Editor:
I am not the mayor, but I would like to respond to Larry Belle’s letter published in the March 22 edition of your paper (“Errors of omission”). I haven’t read the 2008 engineering report (I can’t put my hands on it), but I have read the 2015 report, and I don’t recall reading about “serious” risks of sinkholes. In fact, Thurber states in their 2015 report that there are risks, but that they are not able to quantify them (Section 11.6). Therefore, I suppose they were even less able to quantify the risks in 2008.
Mr. Belle blames the District of Sechelt for allowing those houses to be built in the first place. Now, how would Mr. Belle react if the B.C. or the Canadian government would deny him the right to live on the West Coast because of the well-known risk of a “serious” earthquake?
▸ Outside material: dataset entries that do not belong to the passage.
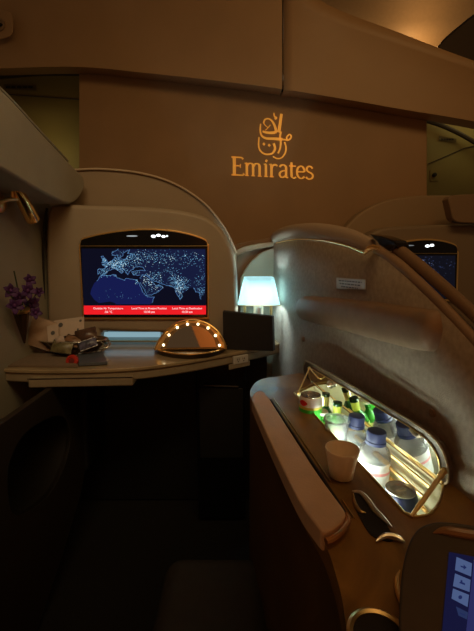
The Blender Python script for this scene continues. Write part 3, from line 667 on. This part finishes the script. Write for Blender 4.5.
def can(name, label, x, y, z, H, r, cols, tilt=(0,0,0), f=(.45,.72)):
    t = thing(name, label, 'can', (x,y,z))
    bm = bmesh.new(); lathe(bm, [(r*.78,0),(r*.8,.002),(r,.010),(r,H*f[0])], (x,y,z), seg=32, capt=False); finish('lower_wall', bm, cols[0], t)
    bm = bmesh.new(); lathe(bm, [(r,H*f[0]),(r,H*f[1])], (x,y,z), seg=32, capb=False, capt=False); finish('middle_band', bm, cols[1], t)
    bm = bmesh.new(); lathe(bm, [(r,H*f[1]),(r,H-.010),(r*.86,H-.002)], (x,y,z), seg=32, capb=False, capt=False); finish('upper_wall', bm, cols[2], t)
    bm = bmesh.new(); lathe(bm, [(r*.86,H-.002),(r*.88,H),(r*.84,H),(r*.80,H-.004),(r*.5,H-.0035)], (x,y,z), seg=32, capb=False); l = finish('can_lid', bm, M_alu, t)
    bm = bmesh.new(); tube(bm, [V((x-r*.35,y-r*.1,z+H-.0025)),V((x+r*.1,y,z+H-.0022)),V((x+r*.3,y+r*.05,z+H-.0025))], [.004,.005,.003], 10, cap=True)
    finish('pull_tab', bm, M_alu, l); t.rotation_euler = tilt; return t
c1 = PZ(400,489,.762); can('drink_can','dark navy drink can with silver lid at the near end of the minibar', c1.x+.001, c1.y, .64, .122, .0255, (mat('can_navy',(.02,.025,.06),.3,metal=.3,var=.1),mat('can_navy_band',(.015,.018,.045),.3,metal=.3,var=.1),mat('can_navy_top',(.015,.018,.05),.3,metal=.3,var=.1)))
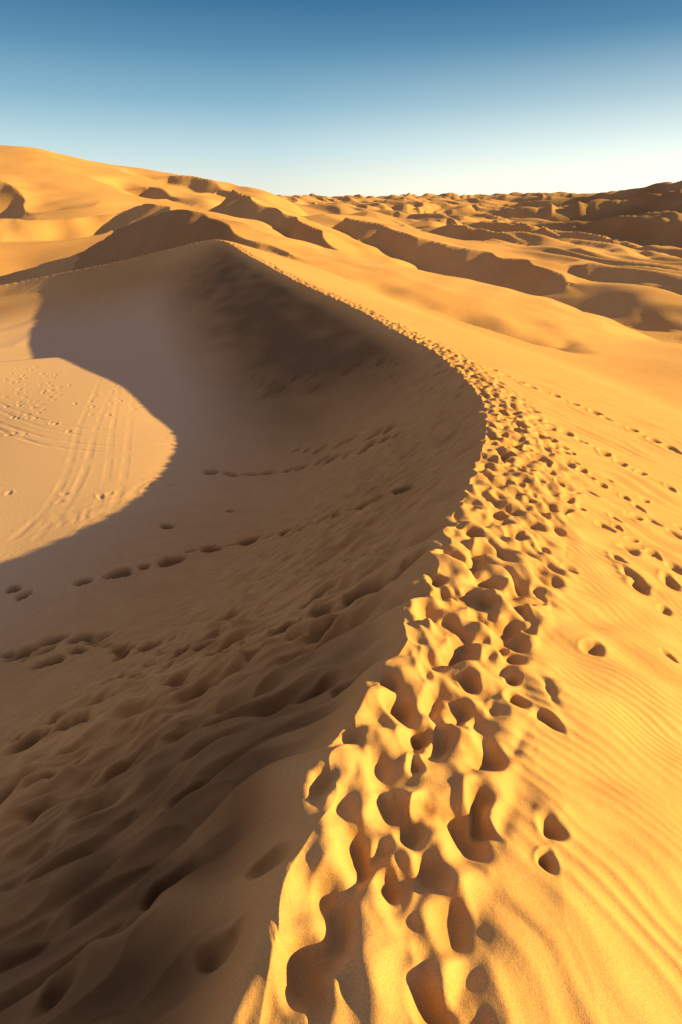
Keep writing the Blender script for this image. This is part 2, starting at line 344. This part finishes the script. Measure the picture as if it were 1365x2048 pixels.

The potential risk of damages and casualties from that earthquake is a lot higher than a few sinkholes on the Sunshine Coast, right? And how will Mr. Belle react after he survives that earthquake? Will he also blame the government for allowing us to live here?
There are risks everywhere, and we can’t stop living because of those risks. We can only try to manage those risks, and this is what the District of Sechelt did in 2008 by having an engineering firm evaluate that risk. We now know the risk was higher than we thought, just like we would realize that the risk of a serious earthquake was higher than we thought if it happens while you are reading the comments on this page.